La Aparición
Pintura simbolista francesa
1874-76
Museo del Louvre (Paris)
Museo del Louvre (Paris)
El crimen ya se había cometido; el verdugo permanecía impasible empuñando su larga espada manchada de sangre.
La
cabeza decapitada del santo se había elevado sobre la bandeja colocada encima
de las baldosas, y presentaba una mirada lívida, una boca pálida y abierta, un
cuello carmesí, goteando lágrimas. Un mosaico hacia resaltar la cara de la que
se desprendía una aureola que irradiaba hilos de luz bajo los pórticos,
iluminando la horrible elevación de la cabeza, encendiendo el globo vidrioso de
las pupilas, que estaban fijas, y como crispadas sobre la bailarina.
Con
un gesto de horror, Salomé quiere rechazar la aterradora visión que la mantiene
clavada e inmóvil sobre las puntas de los pies. Sus ojos están dilatados y con
una mano aprieta convulsivamente su garganta.
Está
casi desnuda; con la fogosa convulsión de la danza los velos se han ido
descolocando y los brocados se han caído. Sólo se encuentra vestida con los
encajes labrados y las piedras brillantes; un collar le ciñe el busto como un
corpiño, y, en el surco de sus dos pechos, una alhaja maravillosa lanza
destellos como un broche magnífico; más abajo, un cinturón rodea sus caderas,
oculta la parte superior de los muslos a los que sacude un gigantesco colgante
por el que corre un río de carbúnculos y de esmeraldas.

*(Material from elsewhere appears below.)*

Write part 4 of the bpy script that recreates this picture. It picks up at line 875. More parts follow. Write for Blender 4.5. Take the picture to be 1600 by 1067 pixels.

Por último, sobre el
cuerpo desnudo, entre el collar y el cinturón, el vientre se abomba presentando
un ombligo cuyo agujero parece un sello grabado en ónice, de tonos lechosos, y
de un color rosa de uñas.
Bajo
los destellos ardientes que desprende la cabeza del precursor, todas las
facetas de las alhajas de entrecruzan; las piedras se animan, dibujan el cuerpo
de la mujer con rasgos incandescentes, y proyectan sobre el cuello, las piernas
y los brazos, puntos de fuego, rojos como el carbón ardiente, violeta como un
chorro de gas encendido, azules como llamas de alcohol, blancos como los rayos
de un astro.
La
horrible cabeza resplandece, sangrando siempre, dejando aparecer coágulos de
sangre de púrpura oscura en las puntas de la barba y los cabellos. Visible
únicamente para Salomé, no alcanza con su tétrica mirada a Herodías que sueña
satisfecha en su odio por fin cumplido, ni al Tetrarca, quien, ligeramente
inclinado hacia adelante, con las manos sobre las rodillas, jadea todavía,
enloquecido por esta desnudez de la mujer impregnada de olores salvajes,
envuelta en aromas de bálsamos y perfumada con incienso y mirra.